Tais varandas acabam sendo incorporadas à área do edifício por meio dos fechamentos de sacadas com grandes lâminas de vidro, obrigando o proprietário à instalação de aparelhos para refrigeração do ar. “Do jeito que estão sendo projetadas, as varandas não ajudam a amenizar o calor, pelo contrário, viram pequenas estufas”, reforça Amorim.
Se algumas oportunidades foram perdidas na revisão do Plano Diretor, outras ainda podem ser aproveitadas durante a revisão da Lei de Zoneamento, atualmente em discussão na Câmara.
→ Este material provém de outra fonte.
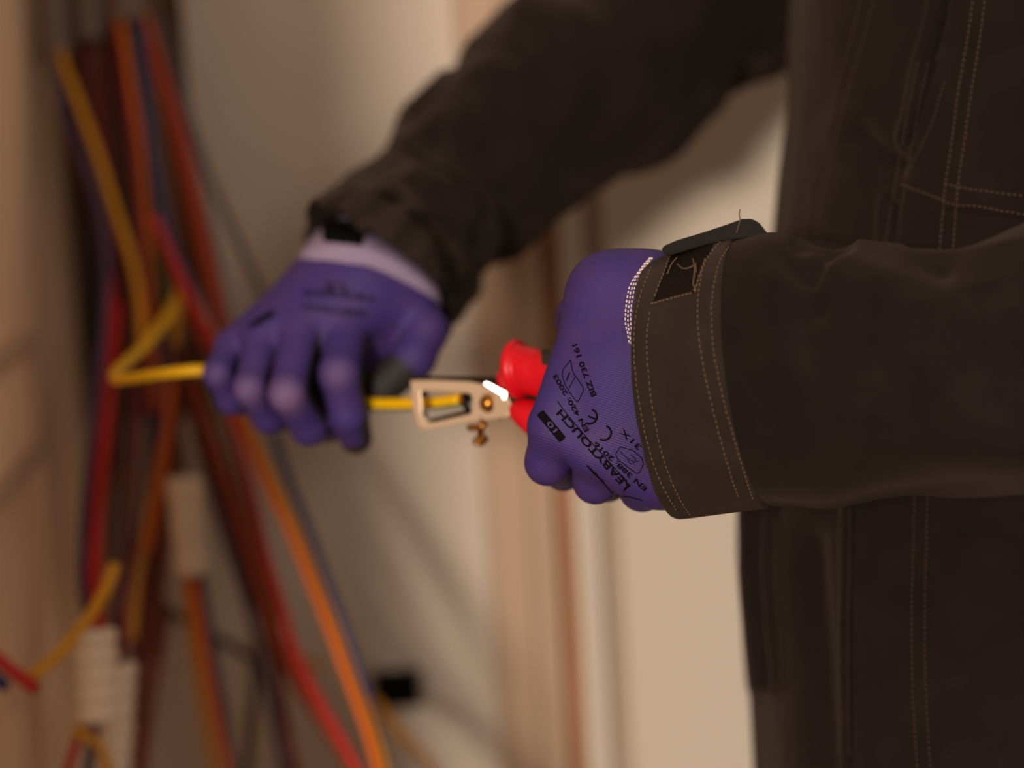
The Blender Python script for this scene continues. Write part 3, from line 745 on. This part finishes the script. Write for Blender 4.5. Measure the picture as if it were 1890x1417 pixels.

Engenheira civil especialista em adaptação climática, a professora da FAU-USP Denise Duarte sugere a ampliação da chamada quota ambiental. Trata-se de uma regra que impõe exigências como permeabilidade do solo, áreas verdes e piscininha para armazenamento de água da chuva no subsolo dos prédios como um piscinão, mas em escala inferior.
Atualmente, 47% dos terrenos da cidade não são obrigados a cumprir essa regra porque ela só é aplicada a lotes com mais de 500 metros quadrados, diz Duarte, citando levantamento do seu aluno, Pedro Casara Luz, graduando da POLI e da FAU-USP.
Aplicar a quota ambiental em lotes menores ajudaria a cidade a suportar as ondas de calor e outros eventos provocados pelas mudanças climáticas, como as tempestades, segundo Duarte.
Há, porém, diversas alternativas a serem discutidas e aprimoradas para a adaptação das cidades ao aquecimento global, segundo Lisiane Ilha Librelotto, engenheira civil e professora de Arquitetura e Urbanismo da Universidade Federal de Santa Catarina.
“A geração de energia a partir da instalação de painéis na cobertura ou mesmo nas fachadas é uma estratégia, mas existem outras formas de geração também”, diz Librelotto.
“Pequenas turbinas eólicas, geração de energia pela digestão de biomassa. Isso vale também para captação de água, que pode auxiliar na retenção em situações de enxurradas e enchentes”, completa a professora.
Ela cita também a ampliação de áreas verdes, como os parques urbanos, porque contribuem para a redução das ilhas de calor urbanas. “A vegetação tem um papel muito importante na redução do efeito estufa, na absorção de água, no sombreamento de vias.”
Reconhecido por sua militância em defesa de questões ambientais, Gilberto Natalini assumiu na metade deste ano como secretário-executivo de Mudanças Climáticas da Prefeitura de São Paulo.
Ele afirmou à Folha que a prefeitura vem trabalhando para se tornar mais resiliente às mudanças climáticas e que possui 43 metas e 54 ações voltadas à mitigação e à adaptação, algumas a serem atingidas já a partir do próximo ano.
“Temos praticamente cem por cento das secretarias da cidade envolvidas com a aplicação do Plano Climático de São Paulo”, disse, sobre o projeto criado na gestão Bruno Covas (PSDB) para mitigação e adaptação às mudanças climáticas.